Simpson, an associate professor who already had tenure, grew angry at what she saw as a continued pattern of bias. She knew of a male science professor who was granted early tenure despite ethical questions about his work. Meanwhile, she had heard about the trouble Pilla was having. So in April 2006, Simpson wrote a letter to Provost John Anderson, complaining about bias and citing Pilla as an example.

"What I'm complaining about is not that Ramani is a genius sort of wonderful person who's fabulous in the classroom," Simpson says now. "But when this happens to a man, what gets said is, he needs some mentoring, he needs some training. And when it happens to a woman, my experience is, what gets said is 'We can't afford to have that here.'"
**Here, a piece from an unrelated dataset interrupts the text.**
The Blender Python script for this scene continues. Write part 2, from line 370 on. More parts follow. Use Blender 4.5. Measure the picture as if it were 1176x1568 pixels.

The provost never responded.

When faced with giving someone a job for life, it's hard not to sympathize with the people who refused Pilla's tenure. She had a reputation for strange behavior. It was tough to believe that gender was her problem.

The discrimination complaint was dismissed, the university says.


Meanwhile, Pilla's world was splintering. Multiple tenure rejections weren't only an ego blow -- they could spell the end of her academic career. She might be able to get hired at a less prestigious school. But it would be a pride-tumbling step for a scholar who'd already won national awards.

To make matters worse, last June Pilla lost her closest ally on campus when Loader returned to her native New Zealand. Those around Pilla noticed her desperation increasing. Colleagues began keeping their distance and ignoring her complaints.

She says she received the first threatening letter in August. Then, as the hate mail continued, she tried talking to campus security and the University Circle police, apparently without success. In December, she went with her lawyer to the Cleveland Fifth District Police Station. The next month, she filed suit against Case, alleging the university had failed to protect her from the threats.

By January, Pilla was discussing the threats with FBI agents. By February, she told them she'd received a total of four menacing letters. According to court documents, she named three unidentified suspects, all of whom worked at Case. She thought the letters were in retaliation for her discrimination complaint.

But somewhere along the way, her story must have unraveled. According to the FBI, she eventually admitted that she'd written the letters herself.

The feds filed criminal charges of their own, alleging that she "perpetrated a hoax" on Case and the FBI. She pleaded not guilty. Now, the esteemed scholar is facing the prospect of a criminal trial and up to three years in prison.

She's also fighting the backlash from an angry employer. "Case Western Reserve is just fanning the fires," says Pilla's lawyer, Denise Knecht. "They are doing everything they can to destroy Dr. Pilla. They're attacking her academic publications. They've not let her come on campus for several months. They're doing everything they can to go after her."

So Pilla spends her days in a comfy, sun-drenched apartment near Coventry. Five times in the last four years, she's called Cleveland Heights police to complain about such hardships as noisy neighbors, a dog barking, petty theft from her car, and a bat in her apartment.

On an April morning when snow still covers her front yard, Pilla reacts graciously to a surprise visit from a reporter. She invites her inside, offering coffee and a seat on the couch.

The professor apologizes for her sweats and uncombed hair. It's early, and the laptop on the couch indicates she's been interrupted from working on her research.

She explains politely that she would like to tell her story, but not now. She hasn't been feeling well, you see, and would like some time to prepare.

Just a few days later, her tone has changed. She's angry, defensive, and doesn't want to talk. "Whatever you heard is not the truth," she says.

As the questions come, the panic in her voice increases. She reverts to repeating variations of the same sentence, over and over again.

"I've done great work at Case, and I have nothing more to say."

"I have done great work, and I have enjoyed doing great work."

"I have done great teaching. I've enjoyed it and continue to do great work."

When she's finished, the line goes dead.